While Aesop may have gone in a different direction lyrically, his production style hasn’t changed drastically, instead expanding and perfecting what he’s delved in before. Granted, he has improved since his last self-produced record, but there aren’t very many new ideas explored. The only real problem with the production on this record is there are no real standout beats, though this works to the advantage of the record in that every track maintains a sonic consistency, granting synergy throughout. Both “Shrunk” and “Tuff” have New York vibes to them, both are primarily lead by overdriven synthesizers and gritty drums.
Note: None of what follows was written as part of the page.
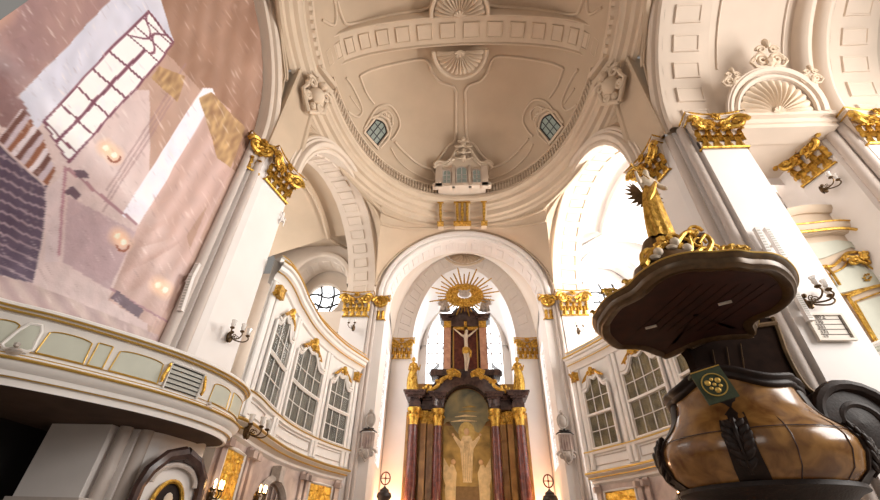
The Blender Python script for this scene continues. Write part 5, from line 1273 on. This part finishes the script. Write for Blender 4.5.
mb = MB(); mb.grid(cring([(-.30, .04), (-.22, -.02), (-.1, -.02), (-.07, .03), (-.02, .05), (0, .1), (.0, .16), (.06, .20), (.09, .26), (.04, .32), (-.05, .34)]), True); mb.build('rim', 'crim', cy_, True)
mb = MB(); mb.tube([cpt(i, .09*sgn, .27) for i in range(NC+1)], .022, 5); mb.build('gilt_edge', 'goldl', cy_, True)
mb = MB(); rows = cring([(-.28, .05)])
for k in (.75, .5, .25, .03): rows.append([V((p.x*k, p.y*k, .07)) for p in rows[0]])
mb.grid(rows, True); mb.build('underside', 'cwood', cy_, True)
mb = MB(); rows = cring([(-.02, .33)])
for k, z in ((.85, .38), (.65, .45), (.5, .6), (.4, .9), (.28, 1.1), (.02, 1.12)): rows.append([V((p.x*k, p.y*k, z)) for p in rows[0]])
mb.grid(rows, True); mb.build('roof', 'dwood', cy_, True)
mb = MB()
for k in range(-4, 4):
    x = k*.26
    mb.tube([V((x+.3, -1.45, .065)), V((x-.1, .9, .065))], .008, 3)
mb.build('board_joint', 'dwood', cy_)
for px, py in ((651, 327), (725, 303)):
    p = at_z(px, py, ZCn+.03); mb = MB(); mb.box(p-V((cc.x, cc.y, ZCn)), (.28, .05, .05), radians(-35)); mb.build('lamp_strip', 'board', cy_)
mb = MB()   # gilt crest along the rim
random.seed(11)
for px, py, sz in ((611, 296, .16), (735, 255, .2), (742, 254, .16), (630, 286, .12), (596, 316, .1)):
    p = at_z(px, py, ZCn+.35)-V((cc.x, cc.y, ZCn)); mb = MB()
    for e in (-1, 1): mb.tube(spiral(p+V((.5*sz*e, 0, .1)), V((e, 0, 0)), V((0, 0, 1)), sz*.7, 1.2, 12), sz*.28, 5)
    mb.ball(p+V((0, 0, sz)), sz*.5, 6); mb.build('rim_finial', 'gold', cy_, True)
# gilded group above the canopy
YA = 9.4
def qa(px, py, dy=0): p = at_y(px, py, YA); return V((p.x, YA+dy, p.z))
gc = thing('canopy_crest', 'gilded scrollwork group with cherub heads crowning the pulpit canopy', 'ornament', tuple(qa(672, 262))); o0 = qa(672, 262)
mb = MB()
for pts, r in ((((640, 272), (646, 262), (656, 252), (668, 246)), .11), (((640, 272), (638, 262), (644, 256), (650, 260)), .08), (((650, 268), (655, 256), (664, 250)), .1), (((700, 262), (706, 250), (700, 242), (694, 250)), .08), (((690, 262), (697, 255), (708, 256)), .08), (((660, 265), (672, 250), (680, 240), (690, 238)), .1), (((676, 266), (686, 256), (684, 244)), .09)):
    P = smooth_path([qa(*p)-o0+V((0, -.3, 0)) for p in pts], 4); mb.tube(P, [r*(1-.5*i/len(P)) for i in range(len(P))], 7); mb.tube(spiral(P[-1], V((1, 0, 0)), V((0, 0, 1)), .2, 1.2, 12), r*.5, 5)
random.seed(8)
for k in range(34): x = 644+58*random.random(); y = 268-random.random()*(26-.018*(x-672)**2); mb.ball(qa(x, y)-o0+V((0, -.35+.5*random.random(), 0)), .08+.09*random.random(), 6)
mb.build('gilded_scrolls', 'gold', gc, True)
mb = MB(); mb.lathe([(1.0, -.45), (.9, .0), (.6, .3), (.5, .75), (.42, .95)], (0, .3, -.05), 16); mb.build('base_mound', 'bronze', gc, True)
mb = MB(); mb.box(qa(690, 247)-o0, (.45, .4, .5)); mb.box(qa(690, 240)-o0, (.6, .5, .12)); mb.box(qa(690, 256)-o0, (.55, .5, .12)); mb.build('pedestal_block', 'dmarb', gc)
for px, py in ((668, 252), (652, 262), (680, 258)): mb = MB(); mb.ball(qa(px, py)-o0+V((0, -.45, 0)), .125, 10); mb.ball(qa(px-2, py+4)-o0+V((0, -.4, 0)), .1, 8, (1.6, 1, .8)); mb.build('cherub_head', 'flesh', gc, True)
# trumpet angel
bs0 = qa(664, 243); tpz = qa(656, 166); Hh = (tpz.z-bs0.z)
an = thing('pulpit_angel', 'gilded angel with dark wings and a trumpet standing on top of the pulpit canopy', 'statue', tuple(bs0+V((0, 0, -.02)))); an.rotation_euler = (0, radians(6), radians(8)); an.scale = (.62, .62, 1)
body(an, 'flesh', Hh*.98, (((-.2, -.06, .74), (-.28, -.14, .82)), ((.19, -.04, .72), (.14, -.18, .62))), lean=(-.08, 0), legs=(((-.08, -.06, .28), (-.05, .05, .04)), ((.08, .0, .28), (.09, .0, .04))))
robe(an, 'gold', Hh*.98, .05, .80, .10, 8, sway=-.03, name='gilded_robe')
mb = MB(); mb.tube([V((.2, -.2, Hh*.75)), V((-.15, -.28, Hh*.6)), V((-.35, -.1, Hh*.5)), V((-.4, .1, Hh*.35))], [.08, .16, .18, .05], 8); mb.tube([V((.1, -.1, Hh*.1)), V((.3, 0, Hh*.35)), V((.22, 0, Hh*.6))], [.1, .16, .1], 8); mb.build('mantle', 'gold', an, True)
wing(an, 'bronze', (-.1, .15, Hh*.62), -1, .85, -.15); wing(an, 'bronze', (.1, .15, Hh*.62), 1, .75, .2); hair(an, 'gold', (-.08, -.01, Hh*.94), .16)
mb = MB(); a = V((-.10, -.25, Hh*.78)); b = V((-.95, -.3, Hh*.80+.45)); mb.tube([b, b.lerp(a, .12), b.lerp(a, .3), a], [.09, .045, .028, .02], 8); mb.build('trumpet', 'gold', an, True)
# ------------------------------------------------------------------ light
w = bpy.data.worlds.new('world'); SC.world = w; w.use_nodes = True
bg = w.node_tree.nodes['Background']; bg.inputs['Color'].default_value = (1, .93, .85, 1); bg.inputs['Strength'].default_value = 0.25
def area(name, loc, target, sx, sy, power, col=(1, .97, .93)):
    l = bpy.data.lights.new(name, 'AREA'); l.shape = 'RECTANGLE'; l.size = sx; l.size_y = sy; l.energy = power; l.color = col
    o = bpy.data.objects.new(name, l); COL.objects.link(o); o.location = loc
    o.rotation_euler = (V(target)-V(loc)).to_track_quat('-Z', 'Y').to_euler(); return o
area('daylight_right_arm', (15.5, 20.3, 15), (0, 19, 13), 8.5, 8, 4200, (1, .96, .9))
area('daylight_left_arm', (-15.5, 20.3, 15), (0, 19, 13), 8.5, 8, 700, (1, .93, .86))
area('daylight_apse', (0, 38.6, 18), (0, 26, 12), 6, 8, 600, (1, .97, .94))
area('daylight_nave_right', (20, 4, 12), (-9, 10, 9), 10, 9, 3900, (1, .95, .9))
area('daylight_nave_left', (-7.5, -8, 12), (6, 16, 12), 8, 9, 600, (1, .94, .87))
for s in (-1, 1):
    l = bpy.data.lights.new('altar_lamp', 'POINT'); l.energy = 900; l.color = (1, .55, .3); l.shadow_soft_size = .3
    o = bpy.data.objects.new('altar_lamp', l); COL.objects.link(o); o.location = (5.3*s, 32.4, 3.2)
l = bpy.data.lights.new('picture_lamp', 'POINT'); l.energy = 260; l.color = (1, .68, .36); l.shadow_soft_size = .3  # added warm fill to brighten the painting, no fitting there
o = bpy.data.objects.new('picture_lamp', l); COL.objects.link(o); o.location = (.1, 29.6, 5.0)
SC.view_settings.view_transform = 'Standard'; SC.view_settings.look = 'None'; SC.view_settings.gamma = 1
SC.view_settings.use_curve_mapping = False; SC.view_settings.exposure = 0.0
The instrumental highpoint on this record is the punchy “Lazy Eye”, with its main bass line bumping around throughout the song, partnered with arpeggiated synthesizers and reverberated guitar plucks to combine into a beautifully rhythmic display. Unfortunately, this isn’t the only song to use that method, and a few of the songs blend together instrumentally, wafting dangerously close to “forgettable” or “confusing” territory.
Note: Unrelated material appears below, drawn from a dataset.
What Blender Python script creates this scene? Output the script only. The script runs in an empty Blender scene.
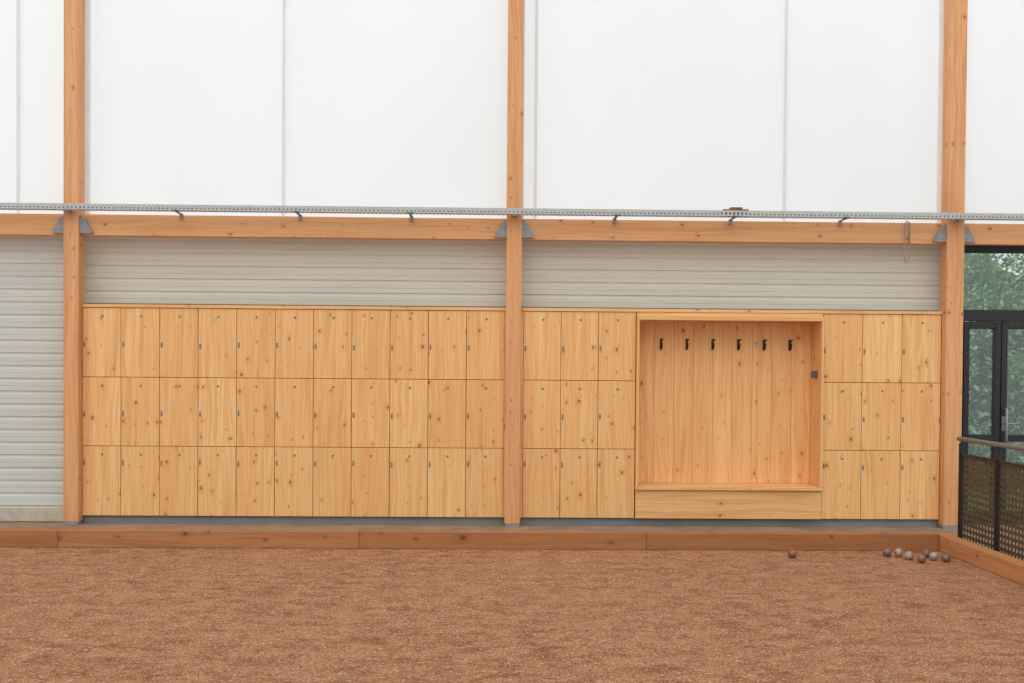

Opening up lyrically and being more clear with his themes has created a much more involved record. The shake-and-stir method of two-parts lyricism and one-part production proves to result in one of the better Aesop Rock albums to date. Of course lyrics are to be placed first, but the production is subtle in a way that really accentuates the music without being distracting. Sure, there aren’t any “None Shall Passes” or “Daylights” on this record, but what we got instead is an album whose dexterity and density lends it to leave little in terms of visible cracks. Each song has its own charm and power as a single, begging to be heard as a standalone. And for a fifteen-track, aurally similar collection, it’s a pretty remarkable feat.